RIP Tata Nano, the World's Cheapest Car (cnet.com)
From a report: Well, you guys, pour one out for the Tata Nano. The world's cheapest car is all but dead. According to Bloomberg, Tata Motors built one single Nano in June 2018. During the same month in 2017, Tata produced 275. As a final nail in the coffin, Tata told Bloomberg the car "cannot continue beyond 2019." The Tata Nano entered the Indian market in 2008 priced from just 100,000 rupees, or about $1,500. The price increased over time, and according to Tata Motors' website, an entry-level Nano starts at 236,447 rupees today, or $3,435 based on current exchange rates. Right from the get-go, the Nano was plagued with production issues, not to mention poor safety and dismal crash test results. The cars were also known to catch fire, which, uh, isn't good.
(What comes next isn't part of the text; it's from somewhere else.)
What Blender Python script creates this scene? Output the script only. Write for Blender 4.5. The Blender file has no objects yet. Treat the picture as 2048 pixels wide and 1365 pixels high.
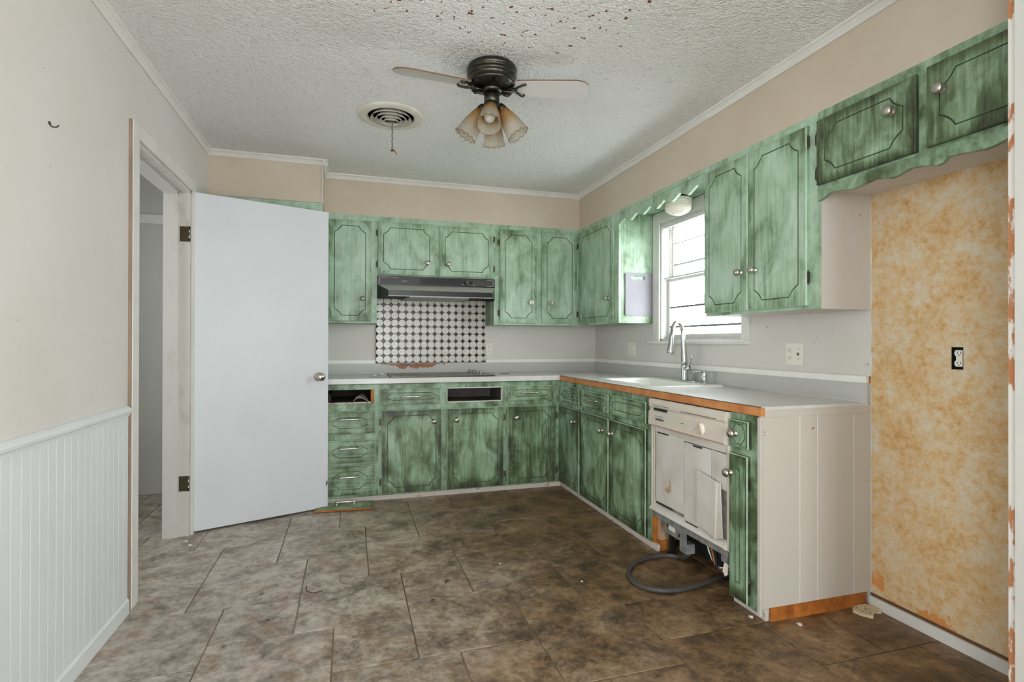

It's easy to scoff at a cheap car that cut obvious corners and was far behind what we expect for first-world motor vehicle transport that costs an order of magnitude above what millions of people in developing nations can affort...
It takes some mental effort to respect that fact that Tata brought car-based mobility to a new generation of people that otherwise couldn't afford the level of vehicles we enjoy in more developed nations today... it wasn't too long ago (~50 years) that we were driving cars worse in quality and safety than the Nano... and they cost a pretty penny even for first world nations at the time...so why begrudge and scoff at another developing nation's progress on the same path we also walked (albeit earlier)?